Records from a dataset:
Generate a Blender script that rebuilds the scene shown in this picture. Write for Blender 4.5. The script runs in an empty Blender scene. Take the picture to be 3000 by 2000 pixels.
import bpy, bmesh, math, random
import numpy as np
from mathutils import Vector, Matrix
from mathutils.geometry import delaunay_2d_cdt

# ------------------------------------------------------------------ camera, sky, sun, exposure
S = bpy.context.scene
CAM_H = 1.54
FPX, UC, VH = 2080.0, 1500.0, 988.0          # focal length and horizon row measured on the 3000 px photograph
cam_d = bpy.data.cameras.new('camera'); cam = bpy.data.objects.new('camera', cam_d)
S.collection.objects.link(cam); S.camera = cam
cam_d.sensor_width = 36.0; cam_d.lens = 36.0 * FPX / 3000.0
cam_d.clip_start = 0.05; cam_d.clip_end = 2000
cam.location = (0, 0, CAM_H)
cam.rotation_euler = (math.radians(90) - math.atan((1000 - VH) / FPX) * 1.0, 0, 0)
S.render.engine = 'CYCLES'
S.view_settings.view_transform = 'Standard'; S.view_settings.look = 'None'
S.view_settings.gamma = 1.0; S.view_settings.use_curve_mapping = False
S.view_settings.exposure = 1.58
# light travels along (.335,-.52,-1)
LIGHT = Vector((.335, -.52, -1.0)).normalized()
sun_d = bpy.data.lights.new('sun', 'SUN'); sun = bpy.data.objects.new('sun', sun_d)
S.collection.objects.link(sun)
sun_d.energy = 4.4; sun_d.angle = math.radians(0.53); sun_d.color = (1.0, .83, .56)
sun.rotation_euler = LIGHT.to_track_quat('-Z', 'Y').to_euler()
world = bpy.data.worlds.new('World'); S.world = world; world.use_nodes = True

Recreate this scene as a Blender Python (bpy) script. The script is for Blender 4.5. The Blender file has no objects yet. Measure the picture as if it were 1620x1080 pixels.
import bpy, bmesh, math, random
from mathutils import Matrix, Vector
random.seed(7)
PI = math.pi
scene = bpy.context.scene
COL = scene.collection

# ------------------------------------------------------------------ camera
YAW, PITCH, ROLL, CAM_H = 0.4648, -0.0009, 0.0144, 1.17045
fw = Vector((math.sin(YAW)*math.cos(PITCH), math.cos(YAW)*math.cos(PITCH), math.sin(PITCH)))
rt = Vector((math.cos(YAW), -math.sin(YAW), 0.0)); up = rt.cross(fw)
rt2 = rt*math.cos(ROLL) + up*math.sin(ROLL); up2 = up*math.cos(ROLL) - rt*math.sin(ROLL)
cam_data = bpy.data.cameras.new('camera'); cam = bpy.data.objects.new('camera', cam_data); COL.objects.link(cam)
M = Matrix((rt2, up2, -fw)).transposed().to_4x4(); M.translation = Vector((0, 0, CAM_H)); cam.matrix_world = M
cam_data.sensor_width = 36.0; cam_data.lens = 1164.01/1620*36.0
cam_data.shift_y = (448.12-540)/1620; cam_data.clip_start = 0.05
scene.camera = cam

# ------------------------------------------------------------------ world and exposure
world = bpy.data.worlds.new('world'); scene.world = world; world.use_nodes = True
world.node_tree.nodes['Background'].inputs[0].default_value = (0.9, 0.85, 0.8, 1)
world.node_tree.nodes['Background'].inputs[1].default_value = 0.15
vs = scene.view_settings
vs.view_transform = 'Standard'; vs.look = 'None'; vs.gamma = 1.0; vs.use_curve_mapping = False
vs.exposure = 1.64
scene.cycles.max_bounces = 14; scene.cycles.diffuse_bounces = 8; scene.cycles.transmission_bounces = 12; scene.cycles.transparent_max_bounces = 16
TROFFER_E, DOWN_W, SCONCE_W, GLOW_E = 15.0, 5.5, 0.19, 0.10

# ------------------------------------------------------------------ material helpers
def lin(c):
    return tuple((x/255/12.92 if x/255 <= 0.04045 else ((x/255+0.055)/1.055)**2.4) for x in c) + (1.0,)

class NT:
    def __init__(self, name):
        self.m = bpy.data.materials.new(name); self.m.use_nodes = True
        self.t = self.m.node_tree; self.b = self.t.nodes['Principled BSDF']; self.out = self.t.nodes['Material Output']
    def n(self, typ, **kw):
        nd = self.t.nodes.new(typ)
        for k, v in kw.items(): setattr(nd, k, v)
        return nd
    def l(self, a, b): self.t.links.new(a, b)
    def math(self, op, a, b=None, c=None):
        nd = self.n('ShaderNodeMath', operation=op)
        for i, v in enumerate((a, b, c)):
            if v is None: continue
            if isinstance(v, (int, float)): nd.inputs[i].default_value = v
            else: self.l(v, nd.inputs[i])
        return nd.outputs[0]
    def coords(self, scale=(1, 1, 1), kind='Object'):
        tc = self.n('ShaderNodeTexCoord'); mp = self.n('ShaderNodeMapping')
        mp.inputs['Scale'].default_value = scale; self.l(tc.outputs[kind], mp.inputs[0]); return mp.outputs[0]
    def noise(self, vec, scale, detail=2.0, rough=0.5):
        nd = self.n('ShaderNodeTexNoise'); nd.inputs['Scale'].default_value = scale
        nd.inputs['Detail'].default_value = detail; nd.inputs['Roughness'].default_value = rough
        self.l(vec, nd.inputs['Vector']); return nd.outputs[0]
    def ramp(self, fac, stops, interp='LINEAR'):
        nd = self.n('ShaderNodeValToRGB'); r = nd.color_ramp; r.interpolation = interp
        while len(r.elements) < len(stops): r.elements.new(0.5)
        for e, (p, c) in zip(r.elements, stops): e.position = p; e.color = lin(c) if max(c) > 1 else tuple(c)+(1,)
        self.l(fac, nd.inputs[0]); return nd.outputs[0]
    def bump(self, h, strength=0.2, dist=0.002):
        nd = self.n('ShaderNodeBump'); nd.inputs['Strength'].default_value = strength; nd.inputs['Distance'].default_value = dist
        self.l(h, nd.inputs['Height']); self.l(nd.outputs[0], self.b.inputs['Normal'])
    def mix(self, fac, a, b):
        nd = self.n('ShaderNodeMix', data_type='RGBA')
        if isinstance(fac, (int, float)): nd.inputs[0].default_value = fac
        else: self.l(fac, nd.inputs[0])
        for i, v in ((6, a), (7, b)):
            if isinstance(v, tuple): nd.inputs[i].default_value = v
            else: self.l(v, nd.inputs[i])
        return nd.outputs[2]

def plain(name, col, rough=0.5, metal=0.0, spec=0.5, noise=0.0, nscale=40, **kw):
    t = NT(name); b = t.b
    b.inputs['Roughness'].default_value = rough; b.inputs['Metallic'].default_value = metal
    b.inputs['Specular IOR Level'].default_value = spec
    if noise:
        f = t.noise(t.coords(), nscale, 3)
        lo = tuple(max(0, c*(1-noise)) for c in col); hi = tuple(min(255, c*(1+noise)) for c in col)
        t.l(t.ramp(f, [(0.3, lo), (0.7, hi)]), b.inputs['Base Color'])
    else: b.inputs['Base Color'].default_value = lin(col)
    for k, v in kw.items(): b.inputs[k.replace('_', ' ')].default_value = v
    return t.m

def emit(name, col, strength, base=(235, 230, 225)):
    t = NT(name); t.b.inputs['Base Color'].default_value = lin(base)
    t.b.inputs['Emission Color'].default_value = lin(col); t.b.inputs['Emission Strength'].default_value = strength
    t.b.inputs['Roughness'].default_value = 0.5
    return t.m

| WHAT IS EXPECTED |
Restate, word for word and with nothing added, the lines from the first line of the listing through the one where "world = bpy.data.worlds.new('World'); S.world" stands.

| RESPONSE TO THE TASK |
Generate a Blender script that rebuilds the scene shown in this picture. Write for Blender 4.5. The script runs in an empty Blender scene. Take the picture to be 3000 by 2000 pixels.
import bpy, bmesh, math, random
import numpy as np
from mathutils import Vector, Matrix
from mathutils.geometry import delaunay_2d_cdt

# ------------------------------------------------------------------ camera, sky, sun, exposure
S = bpy.context.scene
CAM_H = 1.54
FPX, UC, VH = 2080.0, 1500.0, 988.0          # focal length and horizon row measured on the 3000 px photograph
cam_d = bpy.data.cameras.new('camera'); cam = bpy.data.objects.new('camera', cam_d)
S.collection.objects.link(cam); S.camera = cam
cam_d.sensor_width = 36.0; cam_d.lens = 36.0 * FPX / 3000.0
cam_d.clip_start = 0.05; cam_d.clip_end = 2000
cam.location = (0, 0, CAM_H)
cam.rotation_euler = (math.radians(90) - math.atan((1000 - VH) / FPX) * 1.0, 0, 0)
S.render.engine = 'CYCLES'
S.view_settings.view_transform = 'Standard'; S.view_settings.look = 'None'
S.view_settings.gamma = 1.0; S.view_settings.use_curve_mapping = False
S.view_settings.exposure = 1.58
# light travels along (.335,-.52,-1)
LIGHT = Vector((.335, -.52, -1.0)).normalized()
sun_d = bpy.data.lights.new('sun', 'SUN'); sun = bpy.data.objects.new('sun', sun_d)
S.collection.objects.link(sun)
sun_d.energy = 4.4; sun_d.angle = math.radians(0.53); sun_d.color = (1.0, .83, .56)
sun.rotation_euler = LIGHT.to_track_quat('-Z', 'Y').to_euler()
world = bpy.data.worlds.new('World'); S.world = world; world.use_nodes = True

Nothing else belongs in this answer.